Some schools offer postgraduate certificates or minors in financial planning. All programs specific to financial planning will include courses in finance, accounting, statistics, and psychology.

Professional Ethics and the CFP Designation

Financial planners can practice without earning the CFP; however, consumers often look for planners with the CFP credential, as this indicates proven expertise. Consumers also tend to feel that professional testing and standards impose a higher ethical standard on the person being entrusted with their personal financial resources. For this reason, the general public is more likely to do business with a CFP than a planner who doesn’t hold the designation. A recent CFP Board survey found that 85% of respondents considered successful completion of a certification examination to be either “very important” or “extremely important”, and 97% said the most important standard for financial planners was adherence to a professional code of ethics.
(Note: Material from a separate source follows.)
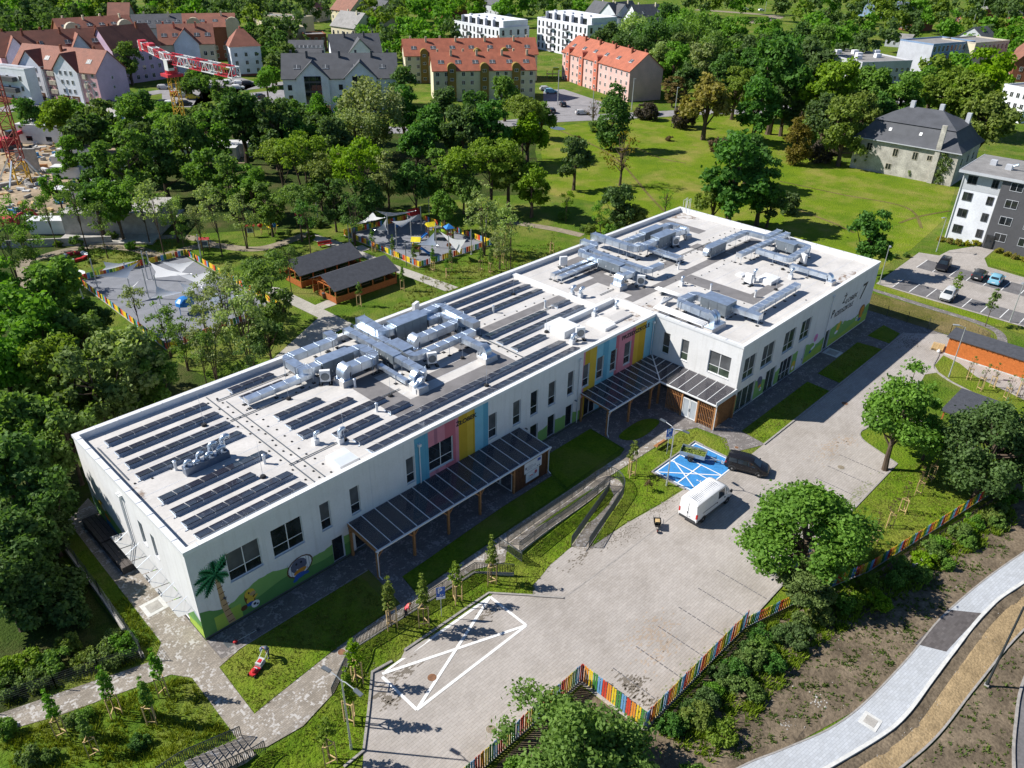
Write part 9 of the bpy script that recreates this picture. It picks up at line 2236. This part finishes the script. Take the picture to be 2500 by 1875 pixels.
bushes(along([(21.0,-30.4),(25,-30.6),(32,-30.6),(36.5,-32.2)],1.7,.5)+along([(20.8,-32.4),(26,-32.4),(33,-32.8)],2.8,.6),.9,1.35,['leaf_dark','leaf_mid','leaf_light'],'green bush of the hedge below the lower rainbow fence, {} from the left','bushes below the lower fence')
bushes(along([(19.2,-29.9),(31,-30.0)],1.15,.3),.75,1.05,['leaf_dark','leaf_mid'],'low bush right at the foot of the lower rainbow fence, {} from the left','low bushes at the foot of the fence')
bushes(along([(36,-32.8),(44,-34.8),(52,-36.3),(61,-38.4),(70,-40.5)],1.8,.5)+along([(41,-35.8),(50,-37.6),(58,-39.4)],4.0,.8),.7,1.15,['leaf_mid','leaf_light'],'green bush below the right rainbow fence, {} from the left','bushes below the right fence')
bushes(along([(3,-24.2),(9,-24.6),(12,-27)],1.8,.5)+along([(8,-28.8),(13,-32),(17.5,-33)],2.2,.6),1.0,1.5,['leaf_dark','leaf_mid'],'bush under the big tree at the lower fence corner, {} from the left','bushes at the lower fence corner')
bushes(along([(-4.9,2.9),(-7.5,4.2),(-10.5,5.2),(-14,6.6)],1.25,.4)+along([(-5.2,4.6),(-8,5.8),(-12,7.5)],1.7,.5),.85,1.25,['leaf_mid','leaf_light'],'bright green bush behind the wire fence at the lower left, {} from the left','bushes behind the left wire fence')
bushes([(-9.31,-0.55),(-9.97,-0.47),(-12.87,-1.53),(-12.02,-2.11),(-7.42,-5.36),(-13.32,1.88)],.6,1.0,['leaf_dark','leaf_mid'],'low wild shrub on the grass bank at lower left, {} from the left','shrubs on the grass bank')
bushes([(2.82,6.09)]*0+[(-6.5,9),(-6.2,13),(-6.8,17),(-6.0,21),(-8.5,11),(-9,15.5),(-5.8,25)],1.6,2.4,['leaf_dark'],'dark bush behind the side path fence, {} from the left','dark bushes behind the side path')
bushes([(9,27),(14,30),(21,29),(26,31.5),(3,26),(33,30),(31,26)],.9,1.6,['leaf_dark','leaf_mid'],'bush close behind the school back wall, {} from the left','bushes behind the back wall')
bushes(along([(135.21,-7.09),(135.35,-9.90),(137.56,-11.98)],1.3,.15)+along([(136.28,-15.95),(135.04,-20.53)],1.3,.15),.65,.85,['leaf_yellow'],'yellow-leaved shrub at the foot of the white and charcoal flats, {} from the left','yellow shrubs by the flats',name='yellow_shrub',cat='shrub')
bushes([(23.43,84.36),(30.06,92.75),(24.49,90.42),(30.80,86.11),(17.62,93.72),(22.46,95.63),(25.01,94.07),(64.62,76.31),(59.36,74.35),(53.30,74.45),(55.01,70.16),(95.10,46.82),(92.64,40.30),(97.38,38.72),(104.17,40.40),(92.61,38.46)],.6,1.3,['leaf_mid','leaf_light'],'small shrub in the grass behind the school, {} from the left','shrubs behind the school')
bushes([(179.03,92.15),(184.80,91.75),(184.15,37.16),(185.22,39.73),(154.64,88.05),(189.55,82.82)],1.6,3.0,['leaf_purple','leaf_mid'],'dark shrub on the meadow edge, {} from the left','shrubs on the meadow edge')
bushes([(120.83,-4.66),(122.82,-5.72)],.6,.9,['leaf_mid'],'small shrub under the lone dark tree, {} from the left','shrubs at the lone tree')
iv=thing('ivy','ivy climbing the corner of the old manor wall','ivy',manor.location,manor.rotation_euler.z)
pts_=np.array([(19.2+.5*math.sin(k),-.12,.6+.36*k)for k in range(17)]+[(20.4,-.12,4.5),(20.2,-.12,3.6),(20.6,-.12,5.4),(3.2,-.1,2.2),(3.4,-.1,3.0),(3.3,-.1,3.8),(13.2,-.1,1.0),(13.1,-.1,1.6),(1.0,-.1,1.5),(1.1,-.1,2.0)])
ivm=leaves_mesh('leaves',pts_,np.array([.55]*20+[.28]*7),70,.17,5,.9,center=(10,4,3));ivm.materials[0]=M['leaf_mid']
put('leaves',ivm,iv)
def inside(poly,x,y):
 c=False;n=len(poly)
 for i in range(n):
  (x1,y1),(x2,y2)=poly[i],poly[(i+1)%n]
  if(y1>y)!=(y2>y)and x<(x2-x1)*(y-y1)/(y2-y1)+x1:c=not c
 return c
leaf_mat('blade',(0.120,0.165,0.012),(0.27,0.30,0.025),.3);leaf_mat('blade_dry',(0.15,0.14,0.03),(0.30,0.25,0.08),.3);leaf_mat('weed_bright',(0.11,0.17,0.015),(0.22,0.28,0.03),.35);leaf_mat('weed',(0.05,0.10,0.012),(0.12,0.18,0.022),.3)
def blades(name,label,polys,material,hmin,hmax,wid,clump=3,seed=0):
 rng=np.random.default_rng(seed)
 vs=[]
 for poly,dens,dz in polys:
  xs,ys=[p[0]for p in poly],[p[1]for p in poly]
  n=int((max(xs)-min(xs))*(max(ys)-min(ys))*dens)
  X=rng.uniform(min(xs),max(xs),n);Y=rng.uniform(min(ys),max(ys),n)
  for x,y in zip(X,Y):
   if not inside(poly,x,y):continue
   if math.sin(x*1.9+2*math.sin(y*.7))*math.cos(y*1.6+math.sin(x))<rng.uniform(-1.1,.5):continue
   z=gz(x,y)+dz
   for k in range(clump):
    a=rng.uniform(0,6.28);h=rng.uniform(hmin,hmax);l=rng.uniform(.2,.9)*h
    ox,oy=rng.uniform(-.12,.12),rng.uniform(-.12,.12)
    w=wid*rng.uniform(.7,1.3)
    vs.append(((x+ox-w*math.sin(a),y+oy+w*math.cos(a),z),(x+ox+w*math.sin(a),y+oy-w*math.cos(a),z),(x+ox+l*math.cos(a),y+oy+l*math.sin(a),z+h)))
 me=bpy.data.meshes.new(name)
 N=len(vs);co=np.array(vs,dtype=np.float32).reshape(-1)
 me.vertices.add(3*N);me.vertices.foreach_set('co',co);me.loops.add(3*N);me.loops.foreach_set('vertex_index',np.arange(3*N));me.polygons.add(N);me.polygons.foreach_set('loop_start',np.arange(N)*3);me.polygons.foreach_set('loop_total',np.full(N,3));me.update()
 me.materials.append(M[material])
 o_=stuff(put(name,me));o_['label']=label;o_['category']='grass'
 return N
LW=[([(-.45,-3.05),(1.9,-2.6),(12.2,-2.6),(12.0,-7.35),(6,-7.7),(2.1,-8.1),(-.65,-8.4)],26,.05),([(24.0,-8.8),(36.5,-11.2),(28.60,-12.47),(26.63,-12.65),(23.86,-13.10),(21.72,-14.06),(19.37,-11.24),(10.52,-11.05),(9.25,-11.16),(7.54,-10.93),(3.22,-15.69),(1.6,-16.6),(-2.5,-20),(-6,-16),(-4,-11.6),(1.2,-11.7),(4.3,-11.0),(8.1,-8.9),(19.7,-9.2),(22.4,-10.3)],26,.03),
  ([(50.2,-9.4),(52.2,-10.4),(50.2,-11.2),(42.2,-11.2),(41.8,-15.0),(34.72,-14.07),(30.86,-13.79),(36.4,-11.2),(38.9,-10.6),(47,-9.3)],20,.03),([(48.4,-28.7),(61.7,-28.7),(69,-34.5),(61.5,-36.4),(43.9,-32.6),(36.0,-30.2)],22,.035),([(55.5,-13.95),(71,-13.95),(70.8,-16.7),(55.1,-16.7)],14,.055),([(73.8,-13.9),(85.8,-13.7),(86.2,-16.7),(73.5,-16.7)],12,.055)]
blades('mown_grass','short mown lawn grass round the forecourt',LW,'blade',.06,.20,.035,3,1)
blades('long_grass','long rough grass on the bank at lower left',[([(-2.7,-8.4),(-2.5,-2.7),(-3.5,-1.5),(-10.5,.7),(-14,2),(-14,-16),(-7.8,-12),(-7.8,-9.0),(-2.6,-9.1)],30,0),([(-3.4,1.2),(-9.5,3.2),(-13,4.3),(-13,5.0),(-4.2,2.2),(-3.8,9),(-2.5,9),(-2.6,2.3)],22,0)],'blade',.18,.50,.035,4,2)
blades('long_grass','rough grass between the school and the playground',[([(28,24),(54,24),(80,24),(84,40),(60,46),(56,42),(44,36),(36,33)],5,0),([(36,76),(44,86),(28,95),(18,85)],3,0)],'blade',.15,.40,.06,4,3)
blades('weeds','green weeds dotted over the earth bank',[([(18,-30),(31,-30),(44,-34.5),(62,-39),(56,-41),(44.5,-39.3),(31,-38.0),(20,-34)],11,.03),([(27,-42.6),(38,-43.8),(46,-44.8),(41,-45.8),(33,-47.3),(26,-49)],6,.03)],'weed',.06,.22,.07,7,4)
blades('weeds','tall bright weeds growing along the foot of the rainbow fences',[([(18.2,-29.0),(31,-29.1),(38.5,-31.5),(44,-33.6),(62,-37.6),(66,-38.6),(60,-40.2),(44,-36.6),(36,-34.2),(31,-33.5),(19,-33)],20,.03)],'weed_bright',.2,.55,.06,6,6)
mb=MB();rr=random.Random(9)
def stone(x,y,s):
 mb.ball((x,y,gz(x,y)+.05+s*.3),(s,s*rr.uniform(.6,1),s*.6),5,3)
for k in range(160):
 x=rr.uniform(17,62);y=-29.5-(x-17)*.24-rr.uniform(0,6.5)
 stone(x,y,rr.choice((.03,.04,.05,.07)))
for k in range(30):stone(28.6+rr.gauss(0,.45),-36.0+rr.gauss(0,.3),rr.uniform(.05,.13))
for k in range(26):stone(25.4+rr.gauss(0,.35),-35.1+rr.gauss(0,.3),rr.uniform(.03,.08))
for k in range(380):
 i=rr.randrange(len(line_k)-1);t_=rr.random();q=line_k[i];stone(q[0]+rr.uniform(-.4,.4),q[1]+rr.uniform(.25,1.6),rr.choice((.02,.03,.04)))
o_=stuff(mb.build('stones','concrete'));o_['label']='pale stones strewn over the earth bank';o_['category']='stones'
CFPs have the ethical responsibility and the professional obligation to put their clients’ best interests first. They are required to provide all the relevant facts to clients and potential clients, including information on all fees and commissions. Many consumers are surprised to learn that their best interests are not actually protected by the laws that govern most financial transactions. A financial planner operating without a personal and professional code of ethics could build a plan that recommends the products that pay them the highest commission, even though these products may not be in the client’s best interest. However, a CFP operating within the code of professional ethics will often encourage clients to hold large cash emergency funds that deliver no commissions. Integrity and ethics in financial planning results in higher client satisfaction and for this reason CFPs often enjoy long-term relationships with their clients.

Salary and Employment

According to the U.S. Bureau of Labor Statistics, financial planners nationwide earned a median salary of $89,330 as of May 2020. Planners with the CFP designation are known to earn significantly more, and likely fall at the higher end of the salary range reported by the Bureau, which shows those within the 90th percentile earning more than $208,000.

Financial planners are compensated in a number of different ways. Some work for large financial services firms, including major national investment advisors like Edward Jones that have thousands of neighborhood offices where planners meet with clients face to face. Working for firms of this sort almost always means earning a commission for getting clients into different investment products.

Though securities firms and brokerages represent the biggest employers in the financial planning industry, accounting for 58% of all employment, nearly 19% of financial planners are self-employed, working closely with wealthy individuals and families and getting most of their business by word of mouth. More often, these independent investment advisors are paid a percentage of the total client assets they manage. Self-employed CFPs are, however, in the unique position to decide how they want to structure billing for their services. Some offer their services on an hourly basis by charging a flat fee for planning, while others elect for a percentage – usually 1%-2% – for total client assets under management

May 2020 U.S. Bureau of Labor Statistics salary and labor market information for Personal Financial Advisors is based on national data, not school-specific information. Conditions in your area may vary. Data accessed April 2021.